HOLLYWOOD (CNS) - A star on the Hollywood Walk of Fame was unveiled Thursday honoring radio personality Richard Blade, culminating the effort by his fan club to get him a star.

Talk show host Jimmy Kimmel, punk singer Billy Idol and Oscar E. Alvarez Jr., coordinator of the Richard Blade Fan Club, joined Blade in speaking at the ceremony adjacent to The Aster boutique hotel and members club on Vine Street.

Kimmel was "Jimmy The Sports Guy" on the "Kevin and Bean" morning show on KROQ-FM (106.7) from 1994-99 when Blade was a disc jockey at the station. Kimmel called Blade "a true L.A. icon if ever there was one."

"Richard, even though he was a legend and I was a punk who came in from Tucson wearing shorts to work, welcomed me very warmly," Kimmel said. "I could tell right away he was the rarest thing possible in the radio business, a very nice person."

Idol said Blade "super deserves this" honor.

"It was fantastic for us back in the 80s to have someone like Richard on KROQ, supporting the new music coming out of England and America, because we were getting a lot of blowback from the people in the 60s and the 70s who just didn't want to believe there was anything good about the 80s," Idol said.

A number of KROQ's personalities were in the audience for the ceremony, as well as record producer Jimmy Jam and actor Wil Wheaton.

Blade thanked everyone for attending, adding that he wishes his parents could see the event, saying, "If they were still with us, they would not believe today."

He reminisced about his first thoughts about living in California -- when he was 10 years old in England.

"My journey how I got here today ... it started on a cold, wet night in England. The rain was banging against the windows and I thought, `I gotta get out of this place. I gotta go somewhere where it's sunny, where there's palm trees, where there's friendly people, where they make endless superhero remakes.' And so I figured Hollywood had to be the place to be," he said. "But I was 10 years old when I figured that. I was way too young, so I had to wait.

"And then I ended up at Oxford University and I became the college DJ there," Blade said. "And at the end of the four years I left with two degrees and 700 records. And it was like a sliding doors moment -- do I use the degrees or do I use the records?"

He said he then got invited to tour clubs across Europe as a DJ, which he did for two years before he remembered his dream as a 10-year-old to travel to America, so he traveled to California and got a studio apartment four blocks from Hollywood Boulevard.

Blade's star is the 2,782nd since the completion of the Walk of Fame in 1961 with the initial 1,558 stars. It was approved in 2021 by the Hollywood Chamber of Commerce's Board of Directors after the fan club submitted the nomination. Honorees often schedule their ceremony to coincide with something they have to promote, Martinez said.

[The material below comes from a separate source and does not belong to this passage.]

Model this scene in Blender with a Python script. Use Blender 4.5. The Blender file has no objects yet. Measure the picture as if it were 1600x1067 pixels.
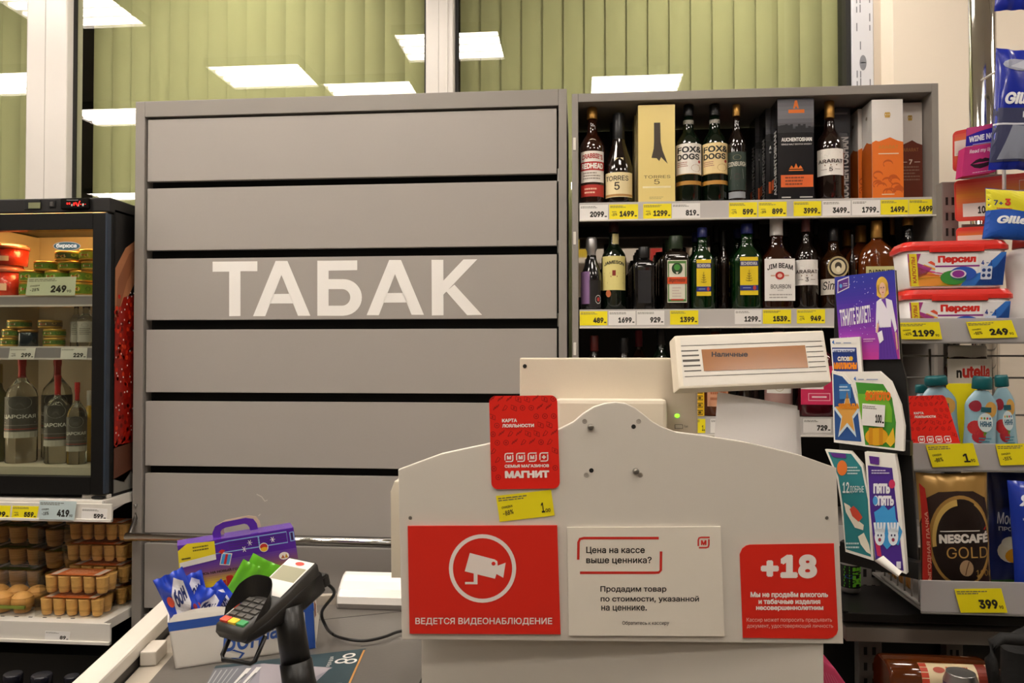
import bpy, bmesh, math, random
from mathutils import Vector, Matrix, Euler

random.seed(7)
SC = bpy.context.scene
COL = SC.collection
R = math.radians

# ------------------------------------------------------------------ camera, world, exposure
CAM_Z, FPX, YAW, PITCH = 1.5, 1200.0, R(5), R(1)
cam_data = bpy.data.cameras.new('camera')
cam_data.sensor_width = 36.0
cam_data.lens = FPX / 1600 * 36.0
cam_data.clip_start = 0.02
cam = bpy.data.objects.new('camera', cam_data)
COL.objects.link(cam)
cam.location = (0, 0, CAM_Z)
cam.rotation_euler = (R(90) + PITCH, 0, YAW)
SC.camera = cam
SC.view_settings.view_transform = 'Standard'
SC.view_settings.look = 'None'
SC.view_settings.gamma = 1
SC.view_settings.exposure = 0.0
SC.view_settings.use_curve_mapping = False
world = bpy.data.worlds.new('world')
SC.world = world
world.use_nodes = True
world.node_tree.nodes['Background'].inputs[0].default_value = (1, .95, .88, 1)
world.node_tree.nodes['Background'].inputs[1].default_value = 0.05
LAMP_POWER = 27.0          # emission of the ceiling fluorescent panels
CEIL = 3.3

# ------------------------------------------------------------------ measuring: photo pixels to points in the place
def ray(px, py):
    x = (px - 800) / FPX
    y = (533.5 - py) / FPX
    f = math.cos(PITCH) - y * math.sin(PITCH)
    u = math.sin(PITCH) + y * math.cos(PITCH)
    return Vector((x * math.cos(YAW) - f * math.sin(YAW), x * math.sin(YAW) + f * math.cos(YAW), u))
CAMP = Vector((0, 0, CAM_Z))

class Plane:
    def __init__(self, o, n):
        self.o = Vector(o)
        self.n = Vector(n).normalized()
    def hit(self, px, py, h=0.0):
        d = ray(px, py)
        t = (self.o - CAMP).dot(self.n) / d.dot(self.n)
        return CAMP + d * t + self.n * h
def WALLP(y):
    return Plane((0, y, 0), (0, -1, 0))
def FLAT(z):
    return Plane((0, 0, z), (0, 0, 1))
def P(px, py, y):
    return WALLP(y).hit(px, py)
def X(px, y):
    return P(px, 540, y).x
def Z(px, py, y):
    return P(px, py, y).z

# ------------------------------------------------------------------ materials
MATS = {}
def lin(c):
    c = c / 255.0
    return c / 12.92 if c <= 0.04045 else ((c + 0.055) / 1.055) ** 2.4
def rgb(hx):
    hx = hx.lstrip('#')
    return tuple(lin(int(hx[i:i + 2], 16)) for i in (0, 2, 4)) + (1.0,)
def mat(name, hx, rough=0.5, metal=0.0, trans=0.0, ior=1.45, bump=0.0, bscale=60.0, vary=0.0, spec=0.5, coat=0.0, emit=None, alpha=1.0):
    if name in MATS:
        return MATS[name]
    m = bpy.data.materials.new(name)
    m.use_nodes = True
    nt = m.node_tree
    b = nt.nodes['Principled BSDF']
    b.inputs['Base Color'].default_value = rgb(hx)
    b.inputs['Roughness'].default_value = rough
    b.inputs['Metallic'].default_value = metal
    b.inputs['Transmission Weight'].default_value = trans
    b.inputs['IOR'].default_value = ior
    b.inputs['Specular IOR Level'].default_value = spec
    b.inputs['Coat Weight'].default_value = coat
    b.inputs['Coat Roughness'].default_value = 0.08
    b.inputs['Alpha'].default_value = alpha
    if emit:
        b.inputs['Emission Color'].default_value = rgb(emit[0])
        b.inputs['Emission Strength'].default_value = emit[1]
    if bump or vary:
        tc = nt.nodes.new('ShaderNodeTexCoord')
        nz = nt.nodes.new('ShaderNodeTexNoise')
        nz.inputs['Scale'].default_value = bscale
        nz.inputs['Detail'].default_value = 4
        nt.links.new(tc.outputs['Object'], nz.inputs['Vector'])
        if bump:
            bp = nt.nodes.new('ShaderNodeBump')
            bp.inputs['Strength'].default_value = bump
            bp.inputs['Distance'].default_value = 0.002
            nt.links.new(nz.outputs['Fac'], bp.inputs['Height'])
            nt.links.new(bp.outputs['Normal'], b.inputs['Normal'])
        if vary:
            mx = nt.nodes.new('ShaderNodeMix')
            mx.data_type = 'RGBA'
            c = rgb(hx)
            mx.inputs['A'].default_value = tuple(v * (1 - vary) for v in c[:3]) + (1,)
            mx.inputs['B'].default_value = tuple(min(1, v * (1 + vary)) for v in c[:3]) + (1,)
            nt.links.new(nz.outputs['Fac'], mx.inputs['Factor'])
            nt.links.new(mx.outputs['Result'], b.inputs['Base Color'])
    MATS[name] = m
    return m
def pane_glass(name, gloss=0.08, tint='#f2f6f0', rough=0.0, haze=None):
    if name in MATS:
        return MATS[name]
    m = bpy.data.materials.new(name)
    m.use_nodes = True
    nt = m.node_tree
    nt.nodes.remove(nt.nodes['Principled BSDF'])
    out = nt.nodes['Material Output']
    t = nt.nodes.new('ShaderNodeBsdfTransparent')
    t.inputs[0].default_value = rgb(tint)
    g = nt.nodes.new('ShaderNodeBsdfGlossy')
    g.inputs['Roughness'].default_value = rough
    lw = nt.nodes.new('ShaderNodeFresnel')
    lw.inputs[0].default_value = 1.5
    mm = nt.nodes.new('ShaderNodeMath')
    mm.operation = 'MULTIPLY_ADD'
    mm.inputs[1].default_value = 0.9
    mm.inputs[2].default_value = gloss
    nt.links.new(lw.outputs[0], mm.inputs[0])
    mx = nt.nodes.new('ShaderNodeMixShader')
    ge = nt.nodes.new('ShaderNodeNewGeometry')
    inv = nt.nodes.new('ShaderNodeMath')
    inv.operation = 'SUBTRACT'
    inv.inputs[0].default_value = 1.0
    nt.links.new(ge.outputs['Backfacing'], inv.inputs[1])
    m2 = nt.nodes.new('ShaderNodeMath')
    m2.operation = 'MULTIPLY'
    nt.links.new(mm.outputs[0], m2.inputs[0])
    nt.links.new(inv.outputs[0], m2.inputs[1])
    nt.links.new(m2.outputs[0], mx.inputs[0])
    nt.links.new(t.outputs[0], mx.inputs[1])
    nt.links.new(g.outputs[0], mx.inputs[2])
    fin = mx
    if haze:
        df = nt.nodes.new('ShaderNodeBsdfDiffuse')
        df.inputs[0].default_value = rgb(haze[0])
        fin = nt.nodes.new('ShaderNodeMixShader')
        fin.inputs[0].default_value = haze[1]
        nt.links.new(mx.outputs[0], fin.inputs[1])
        nt.links.new(df.outputs[0], fin.inputs[2])
    nt.links.new(fin.outputs[0], out.inputs[0])
    MATS[name] = m
    return m
def ink(hx, rough=0.45):
    hx = hx.lower()
    return mat('print ' + hx, hx, rough)
def gloss_ink(hx):
    return mat('gloss print ' + hx.lower(), hx, 0.22, coat=0.3)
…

The ceremony coincided with the release of Blade's latest novel, "Slapton Sands," inspired by one of America's worst military disasters of World War II, an Allied dress rehearsal for the Normandy landings that left around 700 dead.

Born Richard Thomas Sheppard on May 23, 1952, in Bristol, England, Blade graduated from Oxford University and started his career as a club DJ in England and the European continent before moving to Los Angeles in 1976.

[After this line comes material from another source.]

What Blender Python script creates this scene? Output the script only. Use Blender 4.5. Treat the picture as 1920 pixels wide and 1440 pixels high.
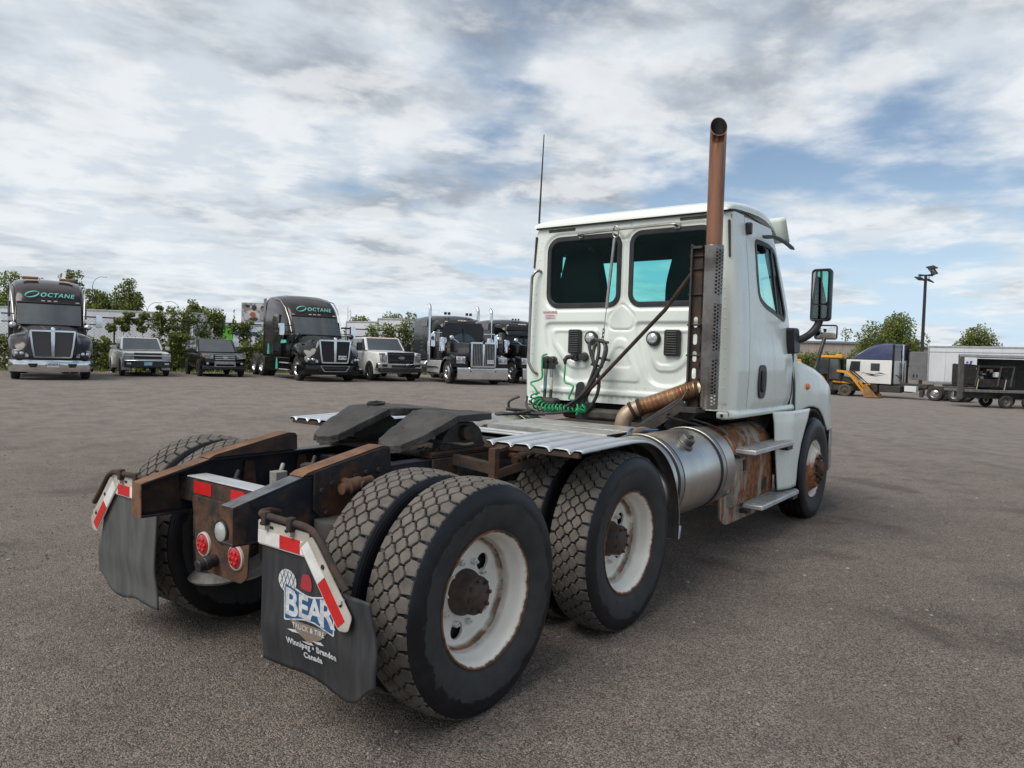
import bpy, bmesh, math, random
from math import sin, cos, pi, radians, sqrt, atan2, tan, hypot
from mathutils import Vector, Matrix, noise as mnoise
from mathutils.geometry import tessellate_polygon
random.seed(7)
scene = bpy.context.scene
for o in list(bpy.data.objects): bpy.data.objects.remove(o)

# ---------------------------------------------------------------- camera
cd = bpy.data.cameras.new('camera'); cam = bpy.data.objects.new('camera', cd)
scene.collection.objects.link(cam); scene.camera = cam
YAW, PITCH, ROLL = 0.647372, -0.0404843, 0.0283141
fw = Vector((cos(PITCH)*cos(YAW), cos(PITCH)*sin(YAW), sin(PITCH)))
rt = Vector((sin(YAW), -cos(YAW), 0)); up = rt.cross(fw)
r2 = rt*cos(ROLL) + up*sin(ROLL); u2 = up*cos(ROLL) - rt*sin(ROLL)
CAM = Vector((-2.4796, -3.1639, 1.5864))
cam.matrix_world = Matrix(((r2.x, u2.x, -fw.x, CAM.x), (r2.y, u2.y, -fw.y, CAM.y), (r2.z, u2.z, -fw.z, CAM.z), (0, 0, 0, 1)))
cd.sensor_width = 36; cd.lens = 36*1361.42/1920; cd.clip_start = .05; cd.clip_end = 3000

# ---------------------------------------------------------------- sky, sun, exposure
SUN_EL, SUN_AZ = radians(50), radians(166)       # azimuth of the sun seen from the lot, counter-clockwise from +X
world = bpy.data.worlds.new('World'); scene.world = world; world.use_nodes = True
wt = world.node_tree; wt.nodes.clear()
def wn(t, **k):
    n = wt.nodes.new(t)
    for a, b in k.items(): setattr(n, a, b)
    return n
def wm(op, a, b=None, c=None, clamp=False):
    n = wn('ShaderNodeMath', operation=op, use_clamp=clamp)
    for i, v in enumerate((a, b, c)):
        if v is None: continue
        if isinstance(v, (int, float)): n.inputs[i].default_value = v
        else: wt.links.new(v, n.inputs[i])
    return n.outputs[0]
def wramp(v, lo, hi, a=0., b=1.):
    n = wn('ShaderNodeMapRange', interpolation_type='SMOOTHSTEP'); wt.links.new(v, n.inputs[0])
    for i, q in enumerate((lo, hi, a, b)): n.inputs[i+1].default_value = q
    return n.outputs[0]
def wmix(f, a, b):
    n = wn('ShaderNodeMix', data_type='RGBA')
    for i, v in ((0, f), (6, a), (7, b)):
        if isinstance(v, (int, float)): n.inputs[i].default_value = v
        elif isinstance(v, tuple): n.inputs[i].default_value = v + (1,)
        else: wt.links.new(v, n.inputs[i])
    return n.outputs[2]
sky = wn('ShaderNodeTexSky', sky_type='NISHITA', sun_disc=False)
sky.sun_elevation = SUN_EL; sky.sun_rotation = pi/2 - SUN_AZ; sky.air_density = 1.0; sky.dust_density = .6; sky.ozone_density = 1.5
tc = wn('ShaderNodeTexCoord'); sep = wn('ShaderNodeSeparateXYZ'); wt.links.new(tc.outputs['Generated'], sep.inputs[0])
dz = wm('ADD', wm('MAXIMUM', sep.outputs[2], 0.), .13)
comb = wn('ShaderNodeCombineXYZ'); wt.links.new(wm('DIVIDE', sep.outputs[0], dz), comb.inputs[0]); wt.links.new(wm('DIVIDE', sep.outputs[1], dz), comb.inputs[1])
def wnoise(scale, det, rough, dist, off, stretch=(1, 1, 1), rot=0):
    m = wn('ShaderNodeMapping'); m.inputs['Location'].default_value = off; m.inputs['Scale'].default_value = stretch; m.inputs['Rotation'].default_value = (0, 0, rot)
    wt.links.new(comb.outputs[0], m.inputs[0])
    n = wn('ShaderNodeTexNoise'); wt.links.new(m.outputs[0], n.inputs['Vector'])
    for a, b in (('Scale', scale), ('Detail', det), ('Roughness', rough), ('Distortion', dist)): n.inputs[a].default_value = b
    return n.outputs['Fac']
#SKYPARAMS
K = 1/.085                                     # colours below are the radiance the sky should show; K undoes the background strength
def C(r, g, b): return (r*K, g*K, b*K)
side = wm('SUBTRACT', wm('MULTIPLY', sep.outputs[0], .603), wm('MULTIPLY', sep.outputs[1], .798))      # -1 north-west ... +1 south-east
big = wnoise(.62, 2, .5, .2, (3.6, 9.1, 0))
med = wnoise(1.2, 7, .53, .2, (12.2, 4.3, 0), (1, 1.05, 1), .5)
fine = wnoise(3.6, 8, .56, .15, (5.5, 1.7, 2.0), (1, 1.05, 1), .5)
sh1 = wnoise(1.75, 7, .55, .2, (31.2, 7.7, 1.0), (1, 1.15, 1), .5)
sh2 = wnoise(.75, 4, .5, .2, (21.0, 2.2, 3.0), (1, 1.15, 1), .5)
cov = wm('ADD', wm('ADD', wm('MULTIPLY', big, .55), wm('MULTIPLY', med, .85)), wm('MULTIPLY', fine, .28))
cov = wm('ADD', cov, wm('MULTIPLY', side, -.21))         # the deck closes to the north-west and breaks up to the south-east
alpha = wramp(cov, .655, .845)
shade = wm('ADD', wm('ADD', wm('MULTIPLY', sh1, .55), wm('MULTIPLY', sh2, .45)), wm('MULTIPLY', fine, .22))
grey = wramp(shade, .555, .715)
cloud = wmix(grey, C(.555, .605, .655), C(.285, .32, .365))
lit = wramp(wm('SUBTRACT', fine, wm('MULTIPLY', sh1, .35)), .24, .44)
cloud = wmix(wm('MULTIPLY', lit, .62), cloud, C(.79, .80, .80))
hz = wramp(sep.outputs[2], .0, .26, 1., 0.)
cloud = wmix(wm('MULTIPLY', hz, .45), cloud, C(.70, .755, .79))
skyc = wmix(wm('ADD', wm('MULTIPLY', hz, .75), .12), sky.outputs[0], C(.50, .645, .80))
final = wmix(wm('MULTIPLY', alpha, .95), skyc, cloud)
bg = wn('ShaderNodeBackground'); wt.links.new(final, bg.inputs[0]); bg.inputs[1].default_value = .085
wo = wn('ShaderNodeOutputWorld'); wt.links.new(bg.outputs[0], wo.inputs[0])

sd = bpy.data.lights.new('sun', 'SUN'); sun = bpy.data.objects.new('sun', sd); scene.collection.objects.link(sun)
sd.energy = 2.0; sd.angle = radians(38); sd.color = (1, .955, .88)
sdir = Vector((cos(SUN_EL)*cos(SUN_AZ), cos(SUN_EL)*sin(SUN_AZ), sin(SUN_EL)))
sun.rotation_euler = sdir.to_track_quat('Z', 'Y').to_euler(); sun.location = sdir*60
scene.cycles.max_bounces = 7; scene.cycles.diffuse_bounces = 3; scene.cycles.glossy_bounces = 4; scene.cycles.transparent_max_bounces = 8; scene.cycles.caustics_reflective = False; scene.cycles.caustics_refractive = False
scene.view_settings.view_transform = 'Standard'; scene.view_settings.look = 'None'
scene.view_settings.exposure = 0.31; scene.view_settings.gamma = 1; scene.view_settings.use_curve_mapping = False

# ---------------------------------------------------------------- mesh helpers
COL = scene.collection
class MB:
    def __init__(s): s.v = []; s.f = []; s.m = []; s.mi = 0
    def add(s, vs, fs):
        o = len(s.v); s.v.extend(tuple(v) for v in vs); s.f.extend(tuple(i+o for i in f) for f in fs); s.m.extend([s.mi]*len(fs)); return s
    def box(s, x0, x1, y0, y1, z0, z1, M=None):
        vs = [Vector((x, y, z)) for x in (x0, x1) for y in (y0, y1) for z in (z0, z1)]
        if M: vs = [M @ v for v in vs]
        return s.add(vs, [(0, 1, 3, 2), (4, 6, 7, 5), (0, 4, 5, 1), (2, 3, 7, 6), (0, 2, 6, 4), (1, 5, 7, 3)])
    def cbox(s, c, d, M=None):
        m = Matrix.Translation(c) @ (M or Matrix())
        return s.box(-d[0]/2, d[0]/2, -d[1]/2, d[1]/2, -d[2]/2, d[2]/2, m)
    def bar(s, a, b, w, h, upv=(0, 0, 1)):
        a = Vector(a); b = Vector(b); x = (b-a).normalized(); y = Vector(upv).cross(x)
        if y.length < 1e-4: y = Vector((0, 1, 0)).cross(x)
        y.normalize(); z = x.cross(y); m = Matrix((x, y, z)).transposed().to_4x4(); m.translation = (a+b)/2
        L = (b-a).length; return s.box(-L/2, L/2, -w/2, w/2, -h/2, h/2, m)
    def prism(s, poly, ax, a, b, holes=()):
        # poly: 2d points in the two other axes (in xyz order), extruded along axis ax from a to b
        def p3(q, t):
            if ax == 0: return (t, q[0], q[1])
            if ax == 1: return (q[0], t, q[1])
            return (q[0], q[1], t)
        if len(holes) == 1 and len(holes[0]) == len(poly):      # plain ring: quads between the two loops
            n = len(poly); vs = [p3(q, t) for t in (a, b) for l in (poly, holes[0]) for q in l]; fs = []
            for i in range(n):
                j = (i+1) % n; fs += [(i, j, n+j, n+i), (2*n+j, 2*n+i, 3*n+i, 3*n+j), (i, 2*n+i, 2*n+j, j), (n+i, n+j, 3*n+j, 3*n+i)]
            return s.add(vs, fs)
        loops = [list(poly)] + [list(h) for h in holes]
        flat = [q for l in loops for q in l]; n = len(flat)
        tri = tessellate_polygon([[Vector((q[0], q[1], 0)) for q in l] for l in loops])
        vs = [p3(q, a) for q in flat] + [p3(q, b) for q in flat]
        fs = [tuple(t) for t in tri] + [tuple(i+n for i in reversed(t)) for t in tri]
        if not holes: fs = [tuple(range(n)), tuple(range(2*n-1, n-1, -1))]
        o = 0
        for l in loops:
            k = len(l)
            fs += [(o+i, o+(i+1) % k, n+o+(i+1) % k, n+o+i) for i in range(k)]; o += k
        return s.add(vs, fs)
    def tube(s, pts, r, n=10, caps=True, closed=False):
        P = [Vector(p) for p in pts]; k = len(P); R = r if isinstance(r, (list, tuple)) else [r]*k
        T = []
        for i in range(k):
            if closed: t = P[(i+1) % k]-P[i-1]
            else: t = P[min(i+1, k-1)]-P[max(i-1, 0)]
            T.append(t.normalized())
        a = Vector((0, 0, 1)) if abs(T[0].z) < .9 else Vector((1, 0, 0))
        N = (a - T[0]*a.dot(T[0])).normalized(); vs = []
        for i in range(k):
            N = (N - T[i]*N.dot(T[i])).normalized(); B = T[i].cross(N)
            vs += [P[i]+(N*cos(2*pi*j/n)+B*sin(2*pi*j/n))*R[i] for j in range(n)]
        fs = [(i*n+j, i*n+(j+1) % n, ((i+1) % k)*n+(j+1) % n, ((i+1) % k)*n+j) for i in range(k if closed else k-1) for j in range(n)]
        if caps and not closed: fs += [tuple(range(n-1, -1, -1)), tuple((k-1)*n+j for j in range(n))]
        return s.add(vs, fs)
    def lathe(s, prof, ax=1, n=32, c=(0, 0, 0), a0=0, a1=2*pi, closed_prof=False):
        full = abs(a1-a0-2*pi) < 1e-6; k = n if full else n+1; m = len(prof); vs = []
        for i in range(k):
            a = a0+(a1-a0)*i/n
            for r, h in prof:
                p = [cos(a)*r, sin(a)*r]; p.insert(ax, h)
                vs.append((p[0]+c[0], p[1]+c[1], p[2]+c[2]))
        fs = []
        for i in range(n):
            i2 = (i+1) % k
            for j in range(m if closed_prof else m-1):
                j2 = (j+1) % m; fs.append((i*m+j, i*m+j2, i2*m+j2, i2*m+j))
        return s.add(vs, fs)
    def grid(s, fn, nu, nv, hole=None):
        vs = [fn(i/nu, j/nv) for i in range(nu+1) for j in range(nv+1)]; w = nv+1
        fs = [(i*w+j, (i+1)*w+j, (i+1)*w+j+1, i*w+j+1) for i in range(nu) for j in range(nv) if not (hole and hole((i+.5)/nu, (j+.5)/nv))]
        return s.add(vs, fs)
    def loft(s, rings, closed=True, caps=True):
        n = len(rings[0]); vs = [p for r in rings for p in r]
        fs = [(i*n+j, i*n+(j+1) % n, (i+1)*n+(j+1) % n, (i+1)*n+j) for i in range(len(rings)-1) for j in range(n if closed else n-1)]
        if caps and closed: fs += [tuple(range(n-1, -1, -1)), tuple((len(rings)-1)*n+j for j in range(n))]
        return s.add(vs, fs)
    def apply(s, fn, start=0):
        for i in range(start, len(s.v)): s.v[i] = tuple(fn(Vector(s.v[i])))
        return s
    def mesh(s, name, smooth=35, fix=True):
        me = bpy.data.meshes.new(name); me.from_pydata(s.v, [], s.f)
        if s.m and max(s.m): me.polygons.foreach_set('material_index', s.m)
        if fix:
            b = bmesh.new(); b.from_mesh(me); bmesh.ops.recalc_face_normals(b, faces=b.faces); b.to_mesh(me); b.free()
        if smooth: me.shade_smooth(); me.set_sharp_from_angle(angle=radians(smooth))
        me.update(); return me
    def build(s, name, mats, parent=None, smooth=35, bevel=0, solid=0, loc=None, seg=2, fix=True, subsurf=0):
        me = s.mesh(name, smooth, fix); return obj(name, me, mats, parent, bevel, solid, loc, seg, subsurf)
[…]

Blade began his radio career in 1980, working for stations in Bakersfield (KMGN-FM 98.7 now KNZR-FM), San Luis Obispo (KZOZ-FM 93.3) and Long Beach (KNAC-FM 105.5 now KBUE) before joining KROQ in 1982, taking a new name from the 1982 science fiction film, "Blade Runner."

Also in 1982, Blade began hosting the daily music television program "MV3," on KHJ-TV Channel 9 (now KCAL).

Blade created, produced and hosted the weekly music series "Videobeat" which ran on KTLA-TV Channel 5 from 1984-86.

Blade was instrumental in boosting the careers of many new-wave bands, including Duran Duran, Depeche Mode and Tears For Fears.

Blade left KROQ in 2000, moved to St. Maarten in the Caribbean, taking a two-year break from radio to work on several writing projects.

Blade is a host on Sirius XM's "1st Wave" channel, which the satellite radio service bills as "the First Wave of alternative music, centered in the 1980s but including legendary artists and cult classics from the '70s through the early '90s."